Typing "make" should work.

In case of problems, it may be sufficient to change some variables at the top of the Makefile (e.g., set OCAMLOPT to ocamlopt instead of ocamlopt.opt, add a path to ocamlopt, or change ZARITHDIR).

By default, "make" builds native code. The binary is called "solve" You can also build a bytecode version called "solve.b" using "make solve.b"

  1. Usage

./solve [options]

where is a specification file. For instance:

./solve examples/filter.txt

(On Windows, use "./solve.exe".)

By default, the solver performs several refinement steps. The refinement steps allow improving an inductive invariant if one is found at the preceding step, or give another chance at finding an inductive invariant.

This outputs two results:

  • on the standard output, displays information on the various steps of the search, and whether it is successful;

  • in out/output_X-result-Y.svg, a SVG graphic file that shows the inductive invariant found, after each refinement step X. If Y is "ok", then the step did find an inductive invariant, otherwise it failed.

See the appendix for a list of command-line options and a description of the input language. See exmaples for more example specifications.

APPENDIX

A) Input language

A specification file must contain three blocks, in that order:

init { /* statements / } body { / statements / } goal { / statements */ }

which specify respectively: the entry environment box before entering the loop, the effect of a loop iteration, and the goal invariant box.

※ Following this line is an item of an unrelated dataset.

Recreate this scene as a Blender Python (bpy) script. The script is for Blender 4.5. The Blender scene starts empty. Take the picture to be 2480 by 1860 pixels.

The solver tries to find an inductive invariant implying the goal, i.e., a set of boxes included in the goal box, that cover the init box and is invariant by an application the body (the image of every box in the inductive invariant is covered by the inductive invariant itself).

Statements include C-like assignments and if-then-else.

Expressions support +, -, *, / and abs. They are interpreted in arbitrary-precision rationals. In addition to constants, you can use intervals with constant bounds in expressions (model a non-deterministic choice between the interval).

Note that the initial environment and goal invariants are also specified using a list of statements. They simply happen to be assignments of an interval to each variable (we reuse the same interval abstract interpreter as for evaluating the loop body, to simplify).

Variables need not (and cannot) be declared. The invariant and goal environments must assign the same set of variables. Variables assigned in the body statements that are not in the init or goal environments act as temporary: their value is discarded after each loop iteration.

See the examples directory for some sample input files, or the frontend directory for the precise grammar.

B) Option list

See ./solve --help for the full list of options and default values.

--epsilon-size (defaults to 0.01) Boxes smaller than epsilon are no longer split

--epsilon-cover (defaults to 0.1) Boxes with coverage smaller than epsilon are no longer split

--max-iterate (defaults to a large value) Abort the solving after that many iterates

--max-refinement-steps (defaults to 8) Number of refinement iterations, to either improve on an inductive invariant found or to continue searching for an inductive invariant.

--octagon Uses the octagon domain instead of the interval domain.

--verbose Logs on the standard output every action performed by the solver

--check Checks after each action performed by the solver that the state is consistent (very slow, for debugging purpose only)

--svg-width --svg-height Dimension of the output SVG file (defaults to 512x512)

--svg-x --svg-y Which variables to choose when outputing SVG files. Defaults to the first two program variables.

NOTE: SVG output is untested for more than two variables and may be useless; it probably performs a project that stack boxes on top of each other, while computing a 2d slice of a n-dimensional space might be wiser

--svg-steps Outputs SVG image of the state at various iteration stage (in out/outputXXX.svg, where XXX is the iteration number)

--svg-animation Outputs an animated SVG file (in out/output_animation.svg)

--svg-time (defaults to 10) The animation is tailored to last exactly the specified number of seconds. The "framerate" for each iteration is simply this total time divided by the number of iterations to reach an inductive invariant.

--svg-show-partition Shows the limit of the partitions tine SVG output.